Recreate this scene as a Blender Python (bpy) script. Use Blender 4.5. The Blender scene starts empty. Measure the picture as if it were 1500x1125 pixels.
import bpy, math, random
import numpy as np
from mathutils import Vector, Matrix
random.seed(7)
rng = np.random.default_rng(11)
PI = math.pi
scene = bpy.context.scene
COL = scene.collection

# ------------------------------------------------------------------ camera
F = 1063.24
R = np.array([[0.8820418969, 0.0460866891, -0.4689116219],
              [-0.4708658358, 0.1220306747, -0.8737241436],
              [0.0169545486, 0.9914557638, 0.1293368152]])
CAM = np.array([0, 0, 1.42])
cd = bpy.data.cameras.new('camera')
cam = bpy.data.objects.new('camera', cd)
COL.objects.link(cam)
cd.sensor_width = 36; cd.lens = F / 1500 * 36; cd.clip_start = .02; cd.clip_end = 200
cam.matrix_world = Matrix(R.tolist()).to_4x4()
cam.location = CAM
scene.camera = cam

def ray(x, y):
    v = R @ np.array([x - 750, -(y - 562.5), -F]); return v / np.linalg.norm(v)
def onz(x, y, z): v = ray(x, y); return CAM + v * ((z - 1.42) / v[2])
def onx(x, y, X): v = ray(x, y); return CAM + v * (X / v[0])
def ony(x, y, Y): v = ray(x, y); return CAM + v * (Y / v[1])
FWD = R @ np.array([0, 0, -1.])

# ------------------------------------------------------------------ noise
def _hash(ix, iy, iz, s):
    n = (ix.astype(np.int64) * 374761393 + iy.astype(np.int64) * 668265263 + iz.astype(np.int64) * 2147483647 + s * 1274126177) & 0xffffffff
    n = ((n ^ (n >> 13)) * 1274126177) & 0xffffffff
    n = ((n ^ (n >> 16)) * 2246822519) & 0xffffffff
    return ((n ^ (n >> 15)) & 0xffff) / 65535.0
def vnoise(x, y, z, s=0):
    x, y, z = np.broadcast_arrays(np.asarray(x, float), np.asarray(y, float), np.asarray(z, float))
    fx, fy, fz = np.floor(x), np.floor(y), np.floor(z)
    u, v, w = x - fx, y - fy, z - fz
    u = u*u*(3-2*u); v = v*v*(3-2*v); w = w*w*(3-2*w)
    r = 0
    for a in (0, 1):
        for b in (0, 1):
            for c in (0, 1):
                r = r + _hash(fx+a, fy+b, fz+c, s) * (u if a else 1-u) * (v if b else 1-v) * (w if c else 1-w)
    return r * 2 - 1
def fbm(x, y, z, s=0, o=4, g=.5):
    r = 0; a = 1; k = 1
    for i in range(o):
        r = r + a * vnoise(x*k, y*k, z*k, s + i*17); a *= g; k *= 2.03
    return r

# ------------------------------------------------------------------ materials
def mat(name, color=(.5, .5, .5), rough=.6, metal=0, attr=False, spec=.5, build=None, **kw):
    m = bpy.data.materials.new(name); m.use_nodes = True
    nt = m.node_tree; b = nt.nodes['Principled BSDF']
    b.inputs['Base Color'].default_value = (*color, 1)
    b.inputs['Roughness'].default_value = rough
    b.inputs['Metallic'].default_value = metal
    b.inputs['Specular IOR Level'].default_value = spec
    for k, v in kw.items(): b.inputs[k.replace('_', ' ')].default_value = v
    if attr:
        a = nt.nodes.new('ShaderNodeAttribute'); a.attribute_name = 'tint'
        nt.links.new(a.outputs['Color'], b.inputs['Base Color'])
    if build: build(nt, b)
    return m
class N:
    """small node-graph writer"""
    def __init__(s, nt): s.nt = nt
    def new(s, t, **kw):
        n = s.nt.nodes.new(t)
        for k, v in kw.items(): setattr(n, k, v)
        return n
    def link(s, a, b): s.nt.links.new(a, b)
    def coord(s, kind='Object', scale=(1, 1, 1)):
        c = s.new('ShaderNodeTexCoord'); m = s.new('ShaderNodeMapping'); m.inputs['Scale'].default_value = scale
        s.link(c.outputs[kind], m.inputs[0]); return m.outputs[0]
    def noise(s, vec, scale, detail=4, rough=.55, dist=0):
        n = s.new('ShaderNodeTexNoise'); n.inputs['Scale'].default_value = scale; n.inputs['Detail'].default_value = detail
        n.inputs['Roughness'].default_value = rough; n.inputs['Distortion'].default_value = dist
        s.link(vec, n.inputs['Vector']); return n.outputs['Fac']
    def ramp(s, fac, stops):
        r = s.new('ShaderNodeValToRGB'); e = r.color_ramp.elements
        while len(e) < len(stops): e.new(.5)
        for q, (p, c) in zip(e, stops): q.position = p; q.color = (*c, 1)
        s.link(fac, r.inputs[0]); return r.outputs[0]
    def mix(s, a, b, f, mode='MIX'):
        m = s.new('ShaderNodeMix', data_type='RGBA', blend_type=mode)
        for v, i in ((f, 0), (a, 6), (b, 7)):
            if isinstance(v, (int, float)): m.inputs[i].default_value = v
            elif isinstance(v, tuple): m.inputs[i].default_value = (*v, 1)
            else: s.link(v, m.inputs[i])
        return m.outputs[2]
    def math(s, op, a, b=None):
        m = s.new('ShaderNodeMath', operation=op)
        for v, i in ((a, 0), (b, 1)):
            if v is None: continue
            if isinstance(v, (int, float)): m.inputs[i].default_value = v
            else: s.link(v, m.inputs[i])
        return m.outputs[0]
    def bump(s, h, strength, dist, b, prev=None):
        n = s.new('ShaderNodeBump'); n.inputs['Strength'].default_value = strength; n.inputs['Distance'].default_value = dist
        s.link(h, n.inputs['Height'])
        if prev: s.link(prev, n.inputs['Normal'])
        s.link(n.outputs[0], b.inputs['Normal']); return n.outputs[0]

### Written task
Starting at the first line of the listing, retype every line up to and including the one with "COL = scene.collection".

### Correct answer
Recreate this scene as a Blender Python (bpy) script. Use Blender 4.5. The Blender scene starts empty. Measure the picture as if it were 1500x1125 pixels.
import bpy, math, random
import numpy as np
from mathutils import Vector, Matrix
random.seed(7)
rng = np.random.default_rng(11)
PI = math.pi
scene = bpy.context.scene
COL = scene.collection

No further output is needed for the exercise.